Carlos Reyes M.
Los días de Hugo Bruna transitan con tranquilidad aparente por la ladera más verde que contornea Vado Hondo. Es un sector pegado al valle de Río Grande, uno de los afluentes del Limarí perteneciente a la comuna de Monte Patria, justo frente al más conocido poblado de Chañaral de Carén, popular gracias al pisco del mismo nombre. Está a poco más de una hora en auto de Ovalle, formando parte de ese Norte Chico lleno de soles poderosos y noches picadas por el frio precordillerano del semidesierto, apenas templadas en invierno por el influjo de tímidos cursos de aguas. Aunque por estos días la inclemencia de la sequía y algunas jornadas inusitadamente cálidas tienen intranquilos a muchos lugareños. Como a él.

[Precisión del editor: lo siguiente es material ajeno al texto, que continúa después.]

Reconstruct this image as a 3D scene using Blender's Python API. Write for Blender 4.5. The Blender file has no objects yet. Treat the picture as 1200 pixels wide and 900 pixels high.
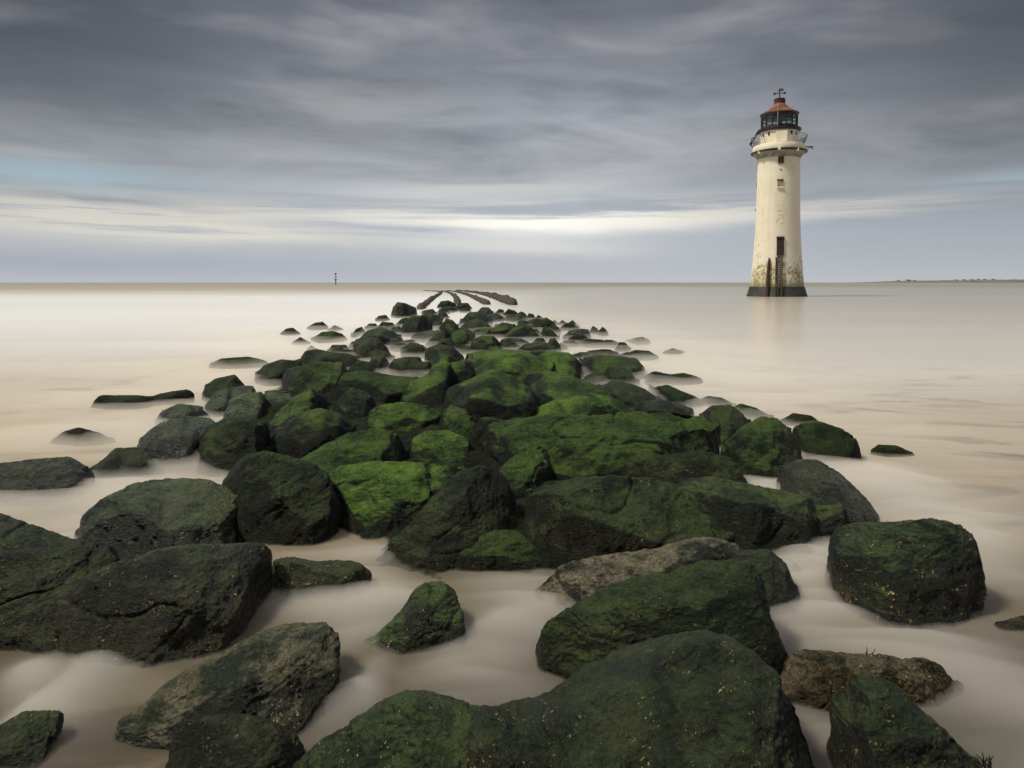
import bpy, bmesh, math, random
import numpy as np
from mathutils import Vector

random.seed(7)
RNG = np.random.default_rng(11)
scene = bpy.context.scene
COL = scene.collection
R = math.radians

# ------------------------------------------------------------------ camera
F_PX, H_CAM, PITCH = 800.0, 2.0, R(2.3)
CX_PX, PP_Y = 600.0, 331.0 + 800.0 * math.tan(R(2.3))

def ray(px, py):
    cx, cy = (px - CX_PX) / F_PX, -(py - PP_Y) / F_PX
    y = math.cos(PITCH) + cy * math.sin(PITCH)
    z = -math.sin(PITCH) + cy * math.cos(PITCH)
    return cx / y, z / y                      # world x and z per metre of y

def at(px, py, d):
    a, b = ray(px, py)
    return Vector((d * a, d, H_CAM + d * b))

def depth_on(py, z=0.0):
    return (z - H_CAM) / ray(0, py)[1]

def on_ground(px, py, z=0.0):
    return at(px, py, depth_on(py, z))

cam_d = bpy.data.cameras.new('camera')
cam = bpy.data.objects.new('camera', cam_d)
COL.objects.link(cam)
cam.location = (0, 0, H_CAM)
cam.rotation_euler = (R(90) - PITCH, 0, 0)
cam_d.sensor_width = 36.0
cam_d.lens = 24.0
cam_d.shift_y = -(450.0 - PP_Y) / 1200.0
cam_d.clip_start = 0.05
cam_d.clip_end = 100000.0
scene.camera = cam

# ------------------------------------------------------------------ helpers
def lin(r, g, b, k=1.0):
    def f(c):
        c /= 255.0
        return (c / 12.92 if c <= 0.04045 else ((c + 0.055) / 1.055) ** 2.4) * k
    return (f(r), f(g), f(b), 1.0)

class NT:
    """small wrapper round a node tree"""
    def __init__(self, tree):
        self.t = tree
        tree.nodes.clear()
    def n(self, kind, ins=None, **kw):
        nd = self.t.nodes.new(kind)
        for k, v in kw.items():
            setattr(nd, k, v)
        for k, v in (ins or {}).items():
            self.put(nd.inputs[k], v)
        return nd
    def put(self, sock, v):
        if isinstance(v, bpy.types.NodeSocket):
            self.t.links.new(v, sock)
        elif isinstance(v, bpy.types.Node):
            self.t.links.new(v.outputs[0], sock)
        else:
            sock.default_value = v
    def m(self, op, a, b=0.0, c=0.0, clamp=False):
        nd = self.n('ShaderNodeMath', operation=op, use_clamp=clamp)
        self.put(nd.inputs[0], a); self.put(nd.inputs[1], b); self.put(nd.inputs[2], c)
        return nd.outputs[0]
    def mix(self, f, a, b, blend='MIX'):
        nd = self.n('ShaderNodeMix', data_type='RGBA', blend_type=blend)
        nd.clamp_factor = True
        self.put(nd.inputs[0], f); self.put(nd.inputs[6], a); self.put(nd.inputs[7], b)
        return nd.outputs[2]
    def ss(self, x, lo, hi):
        nd = self.n('ShaderNodeMapRange', interpolation_type='SMOOTHSTEP')
        self.put(nd.inputs[0], x); self.put(nd.inputs[1], lo); self.put(nd.inputs[2], hi)
        return nd.outputs[0]
    def noise(self, vec, scale, detail=4.0, rough=0.55, dist=0.0):
        nd = self.n('ShaderNodeTexNoise', {'Scale': scale, 'Detail': detail, 'Roughness': rough, 'Distortion': dist})
        if vec is not None:
            self.put(nd.inputs['Vector'], vec)
        return nd.outputs[0]
    def vec(self, x, y, z):
        nd = self.n('ShaderNodeCombineXYZ')
        for i, v in enumerate((x, y, z)):
            self.put(nd.inputs[i], v)
        return nd.outputs[0]
    def vmul(self, v, s):
        nd = self.n('ShaderNodeVectorMath', operation='MULTIPLY')
        self.put(nd.inputs[0], v); nd.inputs[1].default_value = s
        return nd.outputs[0]
    def ramp(self, f, stops, interp='LINEAR'):
        nd = self.n('ShaderNodeValToRGB')
        cr = nd.color_ramp
        cr.interpolation = interp
        while len(cr.elements) < len(stops):
            cr.elements.new(0.5)
        for e, (p, c) in zip(cr.elements, stops):
            e.position = p
            e.color = c
        self.put(nd.inputs[0], f)
        return nd.outputs[0]

def material(name):
    m = bpy.data.materials.new(name)
    m.use_nodes = True
    return m, NT(m.node_tree)

def finish(t, bsdf, **kw):
    t.n('ShaderNodeOutputMaterial', {'Surface': bsdf.outputs[0]}, **kw)

def simple(name, col, rough=0.6, metal=0.0, var=0.25, scale=3.0, col2=None, bump=0.0):
    m, t = material(name)
    geo = t.n('ShaderNodeNewGeometry')
    nz = t.noise(geo.outputs['Position'], scale, 5, 0.65)
    c2 = col2 or (col[0] * (1 - var), col[1] * (1 - var), col[2] * (1 - var), 1)
    c = t.mix(t.ss(nz, 0.4, 0.62), col, c2)
    b = t.n('ShaderNodeBsdfPrincipled', {'Base Color': c, 'Roughness': rough, 'Metallic': metal})
    if bump:
        bp = t.n('ShaderNodeBump', {'Strength': 0.5, 'Distance': bump, 'Height': nz})
        t.put(b.inputs['Normal'], bp.outputs[0])
    finish(t, b)
    return m

def link_mesh(name, me, mat=None, parent=None):
    o = bpy.data.objects.new(name, me)
    COL.objects.link(o)
    if mat:
        me.materials.append(mat)
    if parent:
        o.parent = parent
    return o

def mesh_from(verts, faces, name, smooth=True):
    me = bpy.data.meshes.new(name)
    me.from_pydata([tuple(v) for v in verts], [], faces)
    me.update()
    if smooth:
        me.polygons.foreach_set('use_smooth', [True] * len(me.polygons))
    return me

def tag(o, label, cat, group=None, kind=None):
    o['label'] = label
    o['category'] = cat
    if group:
        o['group'] = group
    if kind:
        o['kind'] = kind
    return o

def structure(o):
    o['kind'] = 'structure'
    return o

def empty(name, loc):
    o = bpy.data.objects.new(name, None)
    COL.objects.link(o)
    o.location = loc
    return o

# numpy gradient noise
_P = RNG.permutation(256).astype(np.int64)
_P = np.concatenate([_P, _P])
_G = RNG.normal(size=(256, 3)); _G /= np.linalg.norm(_G, axis=1)[:, None]
def perlin(p):
    i = np.floor(p).astype(np.int64); f = p - i; i &= 255
    u = f * f * f * (f * (f * 6 - 15) + 10)
    out = np.zeros(len(p))
    for dx in (0, 1):
        wx = u[:, 0] if dx else 1 - u[:, 0]
        for dy in (0, 1):
            wy = u[:, 1] if dy else 1 - u[:, 1]
            for dz in (0, 1):
                wz = u[:, 2] if dz else 1 - u[:, 2]
                h = _P[_P[_P[(i[:, 0] + dx) & 255] + ((i[:, 1] + dy) & 255)] + ((i[:, 2] + dz) & 255)]
                g = _G[h]
                d = g[:, 0] * (f[:, 0] - dx) + g[:, 1] * (f[:, 1] - dy) + g[:, 2] * (f[:, 2] - dz)
                out += wx * wy * wz * d
    return out * 1.5

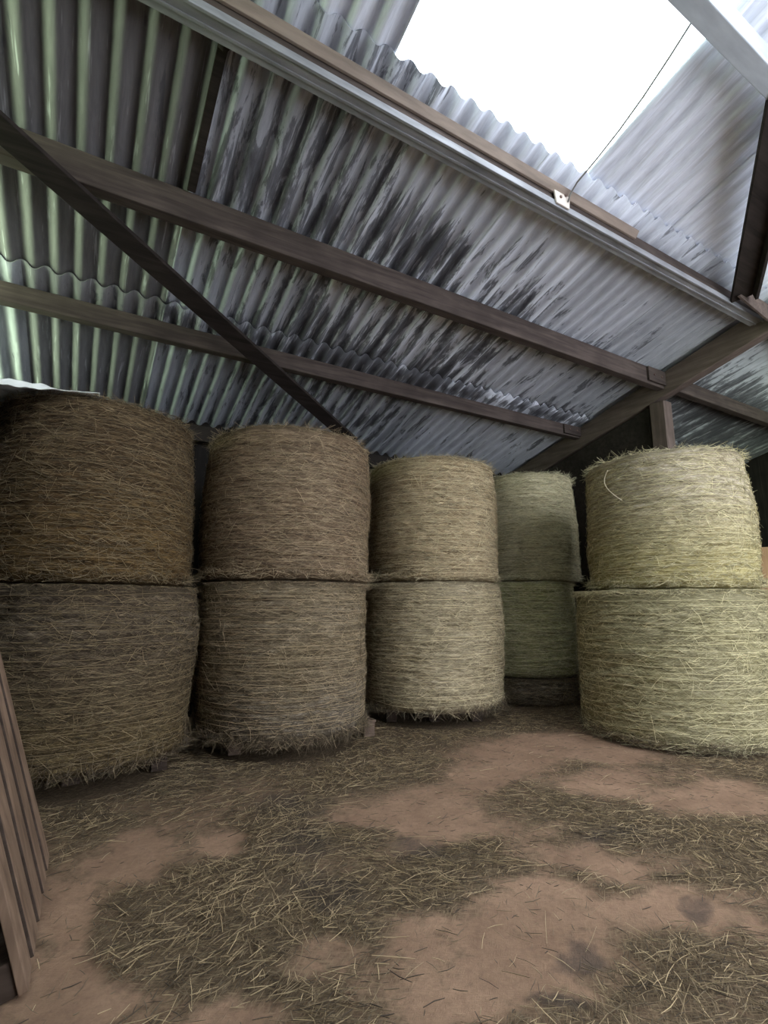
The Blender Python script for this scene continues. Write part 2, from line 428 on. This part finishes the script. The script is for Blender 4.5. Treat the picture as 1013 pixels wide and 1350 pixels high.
# steel edged purlin along the lower end of the skylight
y = 2.09
r = empty('roof_purlin', (3.5, y, zr(y) - .22)); tag(r, 'grey steel-edged purlin along the lower edge of the skylight', 'purlin', 'purlins under the corrugated roof')
o = Vector(r.location); za = zr(y) - .026
A, B = Vector((XL + .05, y, za)) - o, Vector((XR - .06, y, za)) - o
extrude('timber', [(0, 0), (.085, 0), (.085, -.125), (0, -.125)], A, B, (0, 1, 0), (0, 0, 1), M['purlin'], r, .004)
extrude('steel_channel', [(-.012, -.10), (-.004, -.10), (-.004, -.127), (.012, -.127), (.012, -.133), (.035, -.133), (.035, -.127), (.062, -.127), (.062, -.133), (.10, -.133), (.10, -.10), (.108, -.10), (.108, -.142), (-.012, -.142)],
        A, B, (0, 1, 0), (0, 0, 1), M['steel'], r, .002)
extrude('channel_lip', [(-.016, -.142), (.0, -.142), (.0, -.152), (-.016, -.152)], A, B, (0, 1, 0), (0, 0, 1), M['steel'], r, .002)
extrude('channel_lip', [(.05, -.142), (.066, -.142), (.066, -.150), (.05, -.150)], A, B, (0, 1, 0), (0, 0, 1), M['steel'], r, .002)
extrude('fawn_fillet', [(-.055, -.004), (-.003, -.004), (-.003, -.05), (-.02, -.05)], A, Vector((3.5, y, za)) - o, (0, 1, 0), (0, 0, 1), M['fawn'], r, .002)  # warm light on the timber top put into the fawn colour of this strip

# wall plate under the eave
pl = box('wall_plate', XL + .03, XR - .05, YB - .16, YB - .03, zr(YB) - .24, zr(YB) - .07, M['board'])
tag(pl, 'dark timber wall plate under the eave behind the bales', 'beam')

# rafter, post and dark partition at the frame between the two bays
ra = empty('roof_rafter', (5.58, 3.2, zr(3.2) - .33)); tag(ra, 'thick brown sloping rafter meeting the post at the right', 'rafter')
o = Vector(ra.location)
P0, P1 = Vector((RX0, YB - .17, zr(YB - .17) - .03)) - o, Vector((RX0, -2.4, zr(-2.4) - .03)) - o
extrude('beam', [(0, 0), (RX1 - RX0, 0), (RX1 - RX0, -.27), (0, -.27)], P0, P1, (1, 0, 0), (0, 0, 1), M['rafter'], ra, .008)
g0 = Vector((RX0 - .006, 3.36, zr(3.3) - .30)) - o
po = empty('timber_post', (5.60, 3.22, 0)); tag(po, 'square brown timber post standing behind the right hand bales', 'post')
box('shaft', -.09, .06, -.10, .08, -.005, zr(3.22) - .325, M['post'], po, .008)
box('side_strip', .062, .13, -.06, .05, -.005, zr(3.22) - .325, M['post'], po, .006)
box('front_plate', -.105, -.092, -.10, .06, 2.4, zr(3.22) - .34, M['post'], po, .003)
pt = link_mesh('board_partition', [(5.55, 3.33, .0), (5.55, YB - .18, .0), (5.55, YB - .18, zr(YB - .18) - .315), (5.55, 3.33, zr(3.33) - .315),
                                   (5.60, 3.33, .0), (5.60, YB - .18, .0), (5.60, YB - .18, zr(YB - .18) - .315), (5.60, 3.33, zr(3.33) - .315)],
               [(0, 1, 2, 3)[::-1], (4, 5, 6, 7), (0, 1, 5, 4), (1, 2, 6, 5), (2, 3, 7, 6), (3, 0, 4, 7)], M['board'])
tag(pt, 'dark brown board partition under the rafter left of the post', 'partition')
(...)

El sosiego es relativo como en casi cualquier campo, entre otras cosas, porque el trabajo suele ser mucho más intenso que en la ciudad. Por eso a sus 73 años, le pesa la necesidad de mantener, casi siempre solo, el par de hectáreas de campo familiar donde vive. Es un paño de terreno doblado por una pequeña quebrada, que hace resaltar en sus laderas parronales de uva moscatel rosada y de “la negra”, como le dice. En realidad se trata de la cepa pedro jiménez, según cuenta un vecino agrónomo que le ha ayudado un poco, hasta donde Bruna le permite, a mejorar su cultivo. En época de cosecha, la gran mayoría de esa fruta va a parar a la cooperativa de la zona, que a su vez la despacha a grandes productores pisqueros. Un poco, solo un poco, lo dedica para elaborar un vino de singular artesanía, que una vez fermentado guarda en unas pipas que ya no dan más de tantos envasados y reenvasados. No se acuerda cuántas veces las ha usado, aunque sí tiene claro que lo que contienen es especial, en esencia porque muchos corren a comprárselo apenas avisa que lo tiene listo.

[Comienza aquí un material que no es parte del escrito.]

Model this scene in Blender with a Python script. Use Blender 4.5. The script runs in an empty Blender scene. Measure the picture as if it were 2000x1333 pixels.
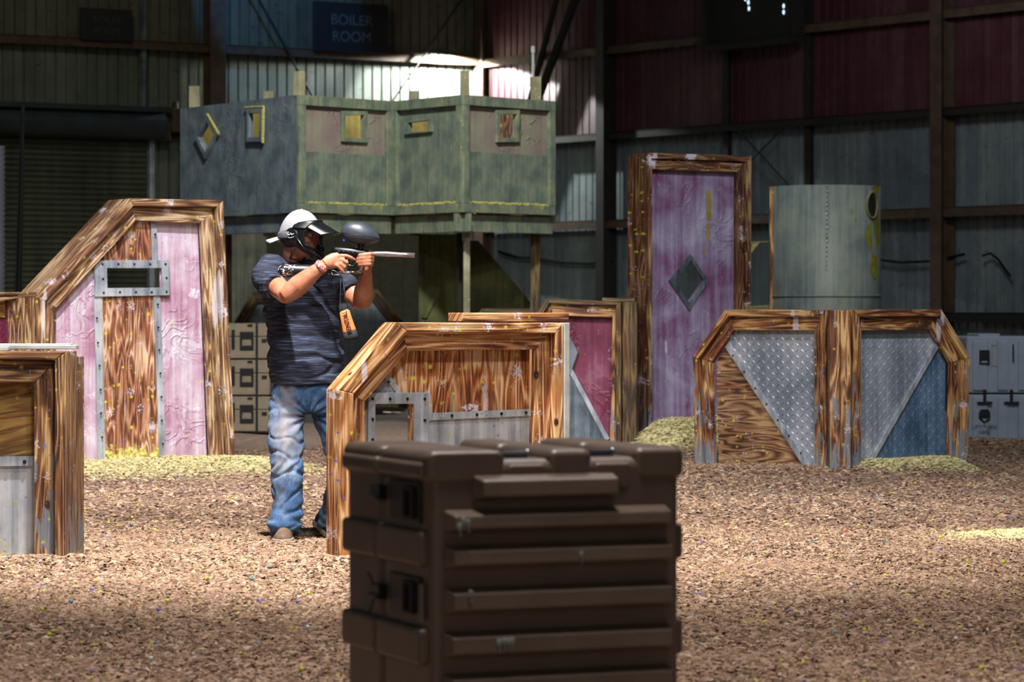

No se trata de un pajarete, el vino con denominación de origen que ronda por todo el Norte Chico, así como les gusta a muchos grandes actores del rubro: con reglas difusas para el goce de la manga ancha productiva. No lo es, por como cuenta que lo hace. Tras la cosecha y molienda de la uva, calienta al fuego el mosto tal como ocurre con la centrina chicha cocida, pero extiende el proceso hasta conseguir la mitad de su volumen original; luego ese líquido se vuelve a rellenar de mosto fresco y solo ahí comienza el proceso de fermentación.

No es usual esa manera de hacer el vino, al menos no de acuerdo con las consultas hechas a algunos especialistas en esos territorios y en historia del vino (*). El resultado advierte un ejemplar dulce, por supuesto, pero sin empalagos que borroneen su aroma y sabor de fruta en tono uva pasa, con notas de huesillo y fragancia floral trasuntada por la moscatel, a lo que se agrega una untuosidad notable al paladar. Se trata de vino de campo – de ese campo- hecho a la vieja usanza que se convierte en un bajativo ideal, por ejemplo, durante una sobremesa esperando a que el sol se esconda por los altos cerros del valle.

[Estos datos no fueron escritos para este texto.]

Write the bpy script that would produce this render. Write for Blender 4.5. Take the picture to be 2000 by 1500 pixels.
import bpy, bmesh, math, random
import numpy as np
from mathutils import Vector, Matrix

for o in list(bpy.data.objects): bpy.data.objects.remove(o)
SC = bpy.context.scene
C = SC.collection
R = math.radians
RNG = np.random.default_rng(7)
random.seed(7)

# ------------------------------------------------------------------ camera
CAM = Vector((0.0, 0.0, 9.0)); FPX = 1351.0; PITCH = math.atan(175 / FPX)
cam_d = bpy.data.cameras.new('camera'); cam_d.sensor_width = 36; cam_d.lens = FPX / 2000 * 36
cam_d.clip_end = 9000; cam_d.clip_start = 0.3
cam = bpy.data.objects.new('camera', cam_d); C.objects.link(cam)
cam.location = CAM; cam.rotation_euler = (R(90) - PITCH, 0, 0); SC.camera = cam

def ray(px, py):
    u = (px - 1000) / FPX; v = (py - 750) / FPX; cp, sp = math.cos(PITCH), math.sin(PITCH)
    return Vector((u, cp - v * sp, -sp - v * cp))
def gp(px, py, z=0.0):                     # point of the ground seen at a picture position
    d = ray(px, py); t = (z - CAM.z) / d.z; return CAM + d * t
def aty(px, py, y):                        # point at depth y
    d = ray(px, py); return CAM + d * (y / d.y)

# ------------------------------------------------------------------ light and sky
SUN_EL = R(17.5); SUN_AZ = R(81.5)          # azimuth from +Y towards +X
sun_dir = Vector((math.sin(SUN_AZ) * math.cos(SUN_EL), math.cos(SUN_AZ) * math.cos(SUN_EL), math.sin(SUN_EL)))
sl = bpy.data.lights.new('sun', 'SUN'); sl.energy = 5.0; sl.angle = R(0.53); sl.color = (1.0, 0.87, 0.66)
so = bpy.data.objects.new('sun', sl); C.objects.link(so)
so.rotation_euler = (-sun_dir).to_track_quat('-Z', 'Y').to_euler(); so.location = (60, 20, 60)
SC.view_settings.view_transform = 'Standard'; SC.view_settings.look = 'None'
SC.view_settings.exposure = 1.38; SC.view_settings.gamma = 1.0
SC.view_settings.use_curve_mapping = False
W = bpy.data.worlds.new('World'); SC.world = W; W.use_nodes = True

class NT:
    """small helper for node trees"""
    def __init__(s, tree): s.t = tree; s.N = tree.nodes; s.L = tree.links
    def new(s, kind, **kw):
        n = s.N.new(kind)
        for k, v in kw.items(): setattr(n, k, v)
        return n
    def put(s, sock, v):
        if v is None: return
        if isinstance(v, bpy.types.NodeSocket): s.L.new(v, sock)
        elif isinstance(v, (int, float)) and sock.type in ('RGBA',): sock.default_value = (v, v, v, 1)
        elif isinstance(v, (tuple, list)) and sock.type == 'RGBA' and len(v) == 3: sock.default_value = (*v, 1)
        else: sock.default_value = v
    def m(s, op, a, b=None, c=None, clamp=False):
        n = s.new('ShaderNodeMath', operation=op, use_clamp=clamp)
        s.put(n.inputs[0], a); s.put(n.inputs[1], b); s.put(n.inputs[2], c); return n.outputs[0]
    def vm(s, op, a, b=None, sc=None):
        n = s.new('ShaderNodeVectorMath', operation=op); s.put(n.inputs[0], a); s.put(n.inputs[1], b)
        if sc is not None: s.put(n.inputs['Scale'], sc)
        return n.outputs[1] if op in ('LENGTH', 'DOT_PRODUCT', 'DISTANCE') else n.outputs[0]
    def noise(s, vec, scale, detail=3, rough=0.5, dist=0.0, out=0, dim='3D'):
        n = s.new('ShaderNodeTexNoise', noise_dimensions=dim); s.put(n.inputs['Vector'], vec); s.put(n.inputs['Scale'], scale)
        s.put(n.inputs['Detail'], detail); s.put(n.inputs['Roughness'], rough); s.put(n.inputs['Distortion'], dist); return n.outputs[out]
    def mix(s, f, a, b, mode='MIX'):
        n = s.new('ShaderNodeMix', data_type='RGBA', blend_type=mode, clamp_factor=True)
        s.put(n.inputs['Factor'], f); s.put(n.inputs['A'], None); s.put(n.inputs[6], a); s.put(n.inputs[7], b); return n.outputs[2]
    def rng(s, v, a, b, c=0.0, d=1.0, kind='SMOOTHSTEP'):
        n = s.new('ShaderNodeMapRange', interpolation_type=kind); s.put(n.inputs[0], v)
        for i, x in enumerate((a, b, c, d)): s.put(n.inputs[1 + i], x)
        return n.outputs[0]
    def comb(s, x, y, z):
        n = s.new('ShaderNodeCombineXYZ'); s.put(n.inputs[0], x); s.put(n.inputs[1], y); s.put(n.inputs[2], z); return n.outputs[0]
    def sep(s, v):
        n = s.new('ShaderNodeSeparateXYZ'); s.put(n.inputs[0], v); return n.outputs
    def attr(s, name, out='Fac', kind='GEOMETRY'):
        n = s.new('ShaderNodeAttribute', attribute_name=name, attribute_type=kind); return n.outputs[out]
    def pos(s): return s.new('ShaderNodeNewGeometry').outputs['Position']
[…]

A primera vista, el valle del Limarí no cuenta con esas herramientas tentadoras de su vecino de más al norte, el Elqui. Allá todo comienza con la majestuosa extensión playera de La Serena – Coquimbo, para luego extenderse serpenteando por un valle astromístico, pisquero, ondero gracias a décadas de trabajo promocional. Al sur la lógica es más mediterránea, agroindustrial, sobre todo a la altura de Ovalle; para luego internarse por kilómetros de precordillera y cordillera rural, artesana y de sencillez campesina, donde lo bueno suele esconderse entre casas de adobe pegadas a los cerros y patios dados a secretos alimentarios familiares. Ese paisaje unido al saber de viejos productores como Hugo Bruna, permiten de acuerdo a cada temporada, conocer y disfrutar de un patrimonio vivo. Dulce y vivo.
(*) Anabella Grunfeld, Pablo Lacoste y Gonzalo Rojas.